Stored data:
::::::::::

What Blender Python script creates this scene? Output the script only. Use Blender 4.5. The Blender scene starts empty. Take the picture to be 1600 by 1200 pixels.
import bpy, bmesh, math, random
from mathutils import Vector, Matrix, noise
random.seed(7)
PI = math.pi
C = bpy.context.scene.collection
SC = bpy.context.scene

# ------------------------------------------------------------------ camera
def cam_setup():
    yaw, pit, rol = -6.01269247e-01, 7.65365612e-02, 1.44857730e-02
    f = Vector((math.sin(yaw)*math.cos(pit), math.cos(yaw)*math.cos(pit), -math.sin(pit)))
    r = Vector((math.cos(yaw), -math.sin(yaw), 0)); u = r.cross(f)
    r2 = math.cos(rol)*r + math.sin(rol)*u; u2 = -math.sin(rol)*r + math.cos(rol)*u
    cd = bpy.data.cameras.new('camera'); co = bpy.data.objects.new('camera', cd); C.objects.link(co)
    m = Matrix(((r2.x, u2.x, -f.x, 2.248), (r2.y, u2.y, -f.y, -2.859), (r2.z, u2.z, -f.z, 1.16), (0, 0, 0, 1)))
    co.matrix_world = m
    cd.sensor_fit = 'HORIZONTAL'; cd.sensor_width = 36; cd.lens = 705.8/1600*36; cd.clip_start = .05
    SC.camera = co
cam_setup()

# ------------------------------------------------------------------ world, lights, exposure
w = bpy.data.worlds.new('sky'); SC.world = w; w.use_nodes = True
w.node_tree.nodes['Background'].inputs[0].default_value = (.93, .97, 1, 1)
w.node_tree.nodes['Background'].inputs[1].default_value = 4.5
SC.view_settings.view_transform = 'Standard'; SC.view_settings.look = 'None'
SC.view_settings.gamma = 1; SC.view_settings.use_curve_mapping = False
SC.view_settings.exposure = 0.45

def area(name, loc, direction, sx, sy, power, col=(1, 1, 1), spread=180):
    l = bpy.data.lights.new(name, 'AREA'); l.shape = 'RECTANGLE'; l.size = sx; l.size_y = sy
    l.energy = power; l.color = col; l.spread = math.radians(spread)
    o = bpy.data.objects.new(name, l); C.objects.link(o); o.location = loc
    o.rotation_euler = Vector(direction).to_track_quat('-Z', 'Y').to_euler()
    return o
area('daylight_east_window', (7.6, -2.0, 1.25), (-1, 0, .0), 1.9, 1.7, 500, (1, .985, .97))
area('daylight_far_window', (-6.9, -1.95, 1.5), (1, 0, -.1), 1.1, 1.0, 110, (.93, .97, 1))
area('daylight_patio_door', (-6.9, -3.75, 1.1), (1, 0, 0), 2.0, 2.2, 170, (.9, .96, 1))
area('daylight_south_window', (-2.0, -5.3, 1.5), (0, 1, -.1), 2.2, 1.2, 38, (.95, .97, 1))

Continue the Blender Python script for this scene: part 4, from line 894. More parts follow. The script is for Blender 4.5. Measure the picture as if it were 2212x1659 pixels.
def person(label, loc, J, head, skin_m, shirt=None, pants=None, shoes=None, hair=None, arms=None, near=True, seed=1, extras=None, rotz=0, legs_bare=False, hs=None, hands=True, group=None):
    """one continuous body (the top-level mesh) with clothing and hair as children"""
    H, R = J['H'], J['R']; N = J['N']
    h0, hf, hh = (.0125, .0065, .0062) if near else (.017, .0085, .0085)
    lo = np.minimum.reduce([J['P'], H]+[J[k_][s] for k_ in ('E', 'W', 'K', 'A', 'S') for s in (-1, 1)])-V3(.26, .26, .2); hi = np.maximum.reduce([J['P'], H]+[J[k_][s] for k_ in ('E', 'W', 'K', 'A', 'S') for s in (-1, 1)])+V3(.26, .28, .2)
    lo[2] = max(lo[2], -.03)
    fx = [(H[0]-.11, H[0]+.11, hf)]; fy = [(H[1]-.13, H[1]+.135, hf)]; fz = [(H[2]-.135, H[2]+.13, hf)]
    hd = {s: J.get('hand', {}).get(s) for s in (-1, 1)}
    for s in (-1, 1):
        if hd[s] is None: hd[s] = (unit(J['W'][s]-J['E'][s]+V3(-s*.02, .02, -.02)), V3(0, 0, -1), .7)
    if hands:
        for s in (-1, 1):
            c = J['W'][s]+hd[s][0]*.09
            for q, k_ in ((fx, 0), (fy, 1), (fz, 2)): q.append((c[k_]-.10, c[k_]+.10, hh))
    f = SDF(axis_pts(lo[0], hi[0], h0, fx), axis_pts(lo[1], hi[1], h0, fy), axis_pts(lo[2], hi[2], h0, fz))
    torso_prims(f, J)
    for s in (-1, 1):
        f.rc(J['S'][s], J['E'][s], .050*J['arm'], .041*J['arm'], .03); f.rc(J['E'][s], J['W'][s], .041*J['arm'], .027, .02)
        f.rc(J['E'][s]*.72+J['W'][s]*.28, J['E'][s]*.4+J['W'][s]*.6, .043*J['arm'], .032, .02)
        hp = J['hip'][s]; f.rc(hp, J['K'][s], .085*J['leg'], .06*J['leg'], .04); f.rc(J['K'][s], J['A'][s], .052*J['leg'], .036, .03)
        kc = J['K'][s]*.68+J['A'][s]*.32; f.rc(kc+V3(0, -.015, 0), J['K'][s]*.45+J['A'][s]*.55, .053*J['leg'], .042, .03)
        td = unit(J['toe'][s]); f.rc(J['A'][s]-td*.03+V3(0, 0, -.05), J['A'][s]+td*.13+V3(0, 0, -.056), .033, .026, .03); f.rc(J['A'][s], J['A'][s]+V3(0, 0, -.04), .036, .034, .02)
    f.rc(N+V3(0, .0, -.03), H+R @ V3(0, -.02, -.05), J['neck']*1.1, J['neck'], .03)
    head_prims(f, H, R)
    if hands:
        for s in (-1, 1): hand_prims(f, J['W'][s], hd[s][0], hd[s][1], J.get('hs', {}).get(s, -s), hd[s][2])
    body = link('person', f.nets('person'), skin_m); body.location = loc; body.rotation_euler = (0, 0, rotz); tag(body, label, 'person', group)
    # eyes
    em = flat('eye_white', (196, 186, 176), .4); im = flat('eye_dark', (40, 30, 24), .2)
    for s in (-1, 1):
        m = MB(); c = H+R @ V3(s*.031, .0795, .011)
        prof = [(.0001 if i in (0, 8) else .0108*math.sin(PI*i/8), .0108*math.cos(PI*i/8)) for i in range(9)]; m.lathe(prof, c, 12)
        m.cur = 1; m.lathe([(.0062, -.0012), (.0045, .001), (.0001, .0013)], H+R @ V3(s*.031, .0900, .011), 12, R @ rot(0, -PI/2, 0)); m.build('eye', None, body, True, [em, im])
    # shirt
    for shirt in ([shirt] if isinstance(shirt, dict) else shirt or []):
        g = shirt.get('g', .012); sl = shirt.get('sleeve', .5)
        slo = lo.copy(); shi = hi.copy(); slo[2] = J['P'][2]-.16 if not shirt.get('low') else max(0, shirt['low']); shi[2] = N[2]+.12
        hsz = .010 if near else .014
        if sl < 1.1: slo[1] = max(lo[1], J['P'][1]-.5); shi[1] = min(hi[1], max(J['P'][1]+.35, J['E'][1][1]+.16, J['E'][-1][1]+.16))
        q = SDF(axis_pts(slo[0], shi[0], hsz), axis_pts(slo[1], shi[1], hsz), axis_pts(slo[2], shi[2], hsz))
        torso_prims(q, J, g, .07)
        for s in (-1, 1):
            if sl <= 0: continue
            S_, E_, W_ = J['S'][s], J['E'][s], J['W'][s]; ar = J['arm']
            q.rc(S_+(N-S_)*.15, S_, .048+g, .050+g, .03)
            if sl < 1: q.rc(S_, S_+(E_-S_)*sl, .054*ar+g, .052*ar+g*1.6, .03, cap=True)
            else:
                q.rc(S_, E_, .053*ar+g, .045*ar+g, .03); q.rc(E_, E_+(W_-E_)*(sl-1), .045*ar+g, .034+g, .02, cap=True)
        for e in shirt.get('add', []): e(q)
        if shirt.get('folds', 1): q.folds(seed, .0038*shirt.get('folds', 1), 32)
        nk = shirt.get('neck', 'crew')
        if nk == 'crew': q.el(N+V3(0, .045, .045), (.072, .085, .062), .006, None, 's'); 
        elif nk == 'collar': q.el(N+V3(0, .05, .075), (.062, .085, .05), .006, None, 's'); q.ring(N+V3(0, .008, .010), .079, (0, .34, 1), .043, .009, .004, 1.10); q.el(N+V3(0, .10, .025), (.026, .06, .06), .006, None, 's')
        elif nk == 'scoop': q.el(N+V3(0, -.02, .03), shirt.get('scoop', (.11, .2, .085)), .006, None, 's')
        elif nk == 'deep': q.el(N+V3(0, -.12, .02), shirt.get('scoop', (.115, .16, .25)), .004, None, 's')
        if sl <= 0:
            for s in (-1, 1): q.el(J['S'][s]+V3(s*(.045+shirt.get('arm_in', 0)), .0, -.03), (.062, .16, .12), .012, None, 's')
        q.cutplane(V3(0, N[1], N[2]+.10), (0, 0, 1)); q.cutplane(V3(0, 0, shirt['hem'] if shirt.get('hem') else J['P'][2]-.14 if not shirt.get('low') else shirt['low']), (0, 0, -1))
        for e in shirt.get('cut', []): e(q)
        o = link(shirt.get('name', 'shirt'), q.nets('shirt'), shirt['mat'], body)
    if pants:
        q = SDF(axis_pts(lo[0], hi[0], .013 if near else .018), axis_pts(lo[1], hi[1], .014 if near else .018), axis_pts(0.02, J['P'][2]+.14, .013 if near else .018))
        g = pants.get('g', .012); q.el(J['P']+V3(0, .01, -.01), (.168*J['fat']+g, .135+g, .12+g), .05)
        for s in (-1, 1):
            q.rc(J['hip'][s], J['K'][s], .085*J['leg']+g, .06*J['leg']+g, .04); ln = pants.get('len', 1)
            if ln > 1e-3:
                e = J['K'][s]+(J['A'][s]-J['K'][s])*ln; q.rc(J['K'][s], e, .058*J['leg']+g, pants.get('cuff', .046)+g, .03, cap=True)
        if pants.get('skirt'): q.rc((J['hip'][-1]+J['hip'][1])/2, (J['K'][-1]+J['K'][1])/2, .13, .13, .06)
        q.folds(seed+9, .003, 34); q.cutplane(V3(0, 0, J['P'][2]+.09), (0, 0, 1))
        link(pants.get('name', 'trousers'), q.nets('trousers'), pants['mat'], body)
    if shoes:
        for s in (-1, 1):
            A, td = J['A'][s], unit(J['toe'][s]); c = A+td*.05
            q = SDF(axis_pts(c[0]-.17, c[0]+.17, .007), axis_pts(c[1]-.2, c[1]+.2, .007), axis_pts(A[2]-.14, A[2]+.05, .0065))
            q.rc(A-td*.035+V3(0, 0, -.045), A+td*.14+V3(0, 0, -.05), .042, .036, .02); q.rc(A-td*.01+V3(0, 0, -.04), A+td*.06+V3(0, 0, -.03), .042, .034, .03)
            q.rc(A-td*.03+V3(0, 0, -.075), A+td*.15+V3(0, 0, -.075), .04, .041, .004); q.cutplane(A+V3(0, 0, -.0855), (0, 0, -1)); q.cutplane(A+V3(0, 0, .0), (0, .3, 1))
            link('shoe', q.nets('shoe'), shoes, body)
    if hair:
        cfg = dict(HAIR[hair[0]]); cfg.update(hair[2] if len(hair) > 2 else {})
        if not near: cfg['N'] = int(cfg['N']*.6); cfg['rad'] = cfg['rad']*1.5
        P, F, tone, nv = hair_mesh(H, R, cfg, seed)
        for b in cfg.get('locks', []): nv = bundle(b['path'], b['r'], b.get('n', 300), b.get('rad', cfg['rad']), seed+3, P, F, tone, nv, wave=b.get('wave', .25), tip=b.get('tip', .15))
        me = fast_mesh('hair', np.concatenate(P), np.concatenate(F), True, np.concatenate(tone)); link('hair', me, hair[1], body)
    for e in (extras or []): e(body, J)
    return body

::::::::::

## WRITTEN PROBLEM
In this exercise, copy only the lines from the opening line of the material through the line where "SC = bpy.context.scene" appears.

## CORRECT RESPONSE
What Blender Python script creates this scene? Output the script only. Use Blender 4.5. The Blender scene starts empty. Take the picture to be 1600 by 1200 pixels.
import bpy, bmesh, math, random
from mathutils import Vector, Matrix, noise
random.seed(7)
PI = math.pi
C = bpy.context.scene.collection
SC = bpy.context.scene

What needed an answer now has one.